Things are getting worse. This from The National Law Journal.

Slightly more than half of the class of 2011 — 55 percent — found full-time, long-term jobs that require bar passage nine months after they graduated, according to employment figures released on June 18 by the American Bar Association.

The statistic was perhaps the most sobering in a season of bad news about new lawyer employment. Less than one week earlier, the National Association for Law Placement reported that only two-thirds of new graduates landed any type of job requiring their law degree, and that the overall employment rate hit an 18-year low at 85.6 percent.

This is the first time the ABA has required law schools to report the number of their graduates in full-time, long-term legal jobs — a statistic that transparency advocates consider the most important for prospective law students. Previously, schools could lump together recent graduates in part-time jobs and full-time jobs, making it difficult to know how many graduates secured the most coveted jobs.

And even those figures are inflated!

But the information may give some would-be lawyers pause. When including part-time and short-term jobs that require bar passage, less than two-thirds of new graduates — 63 percent — were in legal jobs nine months after leaving law school.
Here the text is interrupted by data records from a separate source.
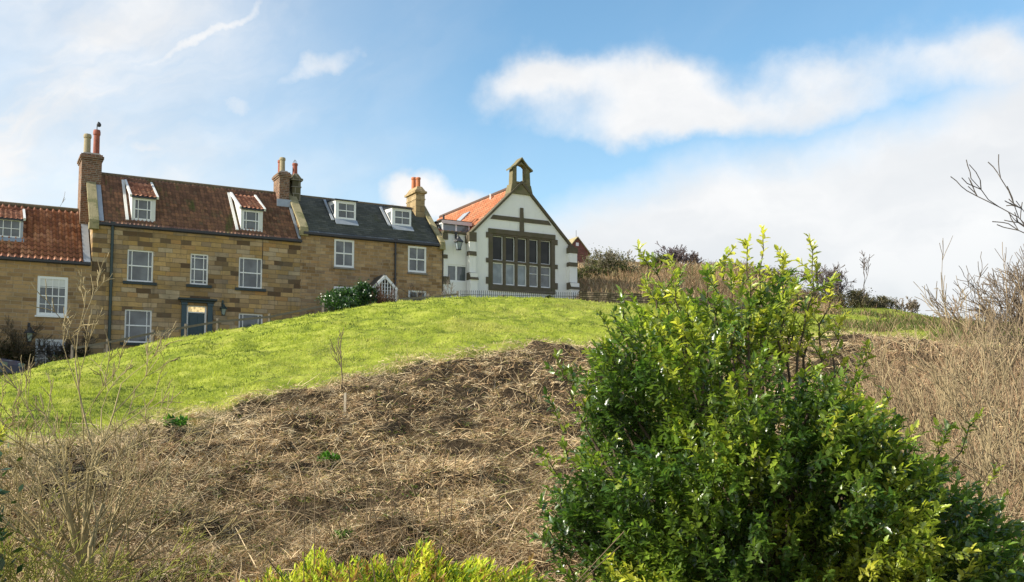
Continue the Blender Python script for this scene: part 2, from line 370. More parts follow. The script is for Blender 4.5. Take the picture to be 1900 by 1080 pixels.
M_black = plain('black_gutter_paint', (.018, .019, .02), .35, .2, 5)
M_green = plain('dark_green_paint', (.012, .035, .032), .35, .3, 6)
M_teal = plain('teal_door_paint', (.012, .05, .07), .35, .2, 6)
M_sill = plain('dark_teal_sill', (.014, .028, .03), .5, .3, 6)
M_pot_b = plain('buff_clay', (.33, .27, .16), .8, .3, 8, bmp=.01)
M_pot_r = plain('red_clay', (.30, .085, .05), .75, .6, 7, bmp=.01)
M_pot_o = plain('orange_clay', (.50, .17, .07), .75, .3, 9, bmp=.01)
M_iron = plain('black_iron', (.02, .02, .022), .5, .3, 8)
M_wood = plain('weathered_timber', (.17, .145, .11), .85, .4, 9, bmp=.01)
M_wood_dk = plain('dark_timber', (.05, .04, .032), .85, .4, 9)
M_greystone = plain('grey_stone', (.23, .21, .18), .9, .35, 5, bmp=.02)
def render_mat():
    m, t, b = material('white_render'); o = objc(t); X, Y, Z = t.sep(o)
    c = t.mix(t.noise(o, 2.5, 5, .6), (.74, .73, .69), (.85, .84, .80))
    st = t.noise(t.xyz(t.m('MULTIPLY', X, 5), Y, t.m('MULTIPLY', Z, .7)), 1.2, 5, .6)
    c = t.mix(t.mapr(st, .54, .78, 0, .35), c, (.42, .41, .36))
    t.put(b.inputs['Base Color'], c); b.inputs['Roughness'].default_value = .9
    bump(t, b, t.noise(o, 30, 4, .6), .006); return m
M_render = render_mat()
def glass_mat(name, c, c2, scale=1.5):
    m, t, b = material(name); o = objc(t)
    n = t.noise(o, scale, 3, .5); t.put(b.inputs['Base Color'], t.mix(t.mapr(n, .35, .65), c, c2))
    b.inputs['Roughness'].default_value = .07; b.inputs['IOR'].default_value = 1.5; b.inputs['Specular IOR Level'].default_value = .75
    bump(t, b, t.noise(o, 1.8, 2), .006); return m
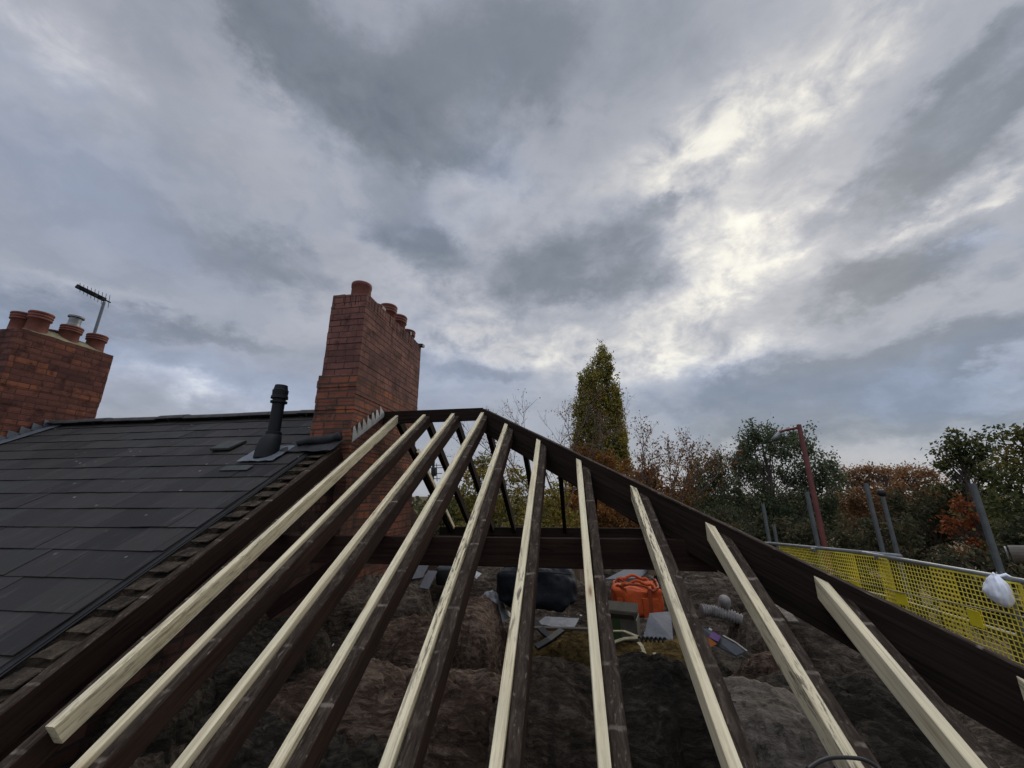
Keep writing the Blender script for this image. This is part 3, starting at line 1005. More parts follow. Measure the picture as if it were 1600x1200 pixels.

Another 12 percent were in jobs for which a J.D. degree was preferred but not required. Another 5 percent were in business or non-legal jobs. Nine percent reported that they were unemployed and seeking work.

The nonprofit group Law School Transparency used the ABA’s numbers to calculate what it calls the “underemployment rate,” including graduates who are unemployed and looking for work, in short-term or part-time jobs, seeking additional degrees, and in nonprofessional jobs. More than a quarter of new graduates — 26 percent — fell into those categories. At 20 law schools, more than 40 percent of graduates fell into Law School Transparency’s definition of underemployed.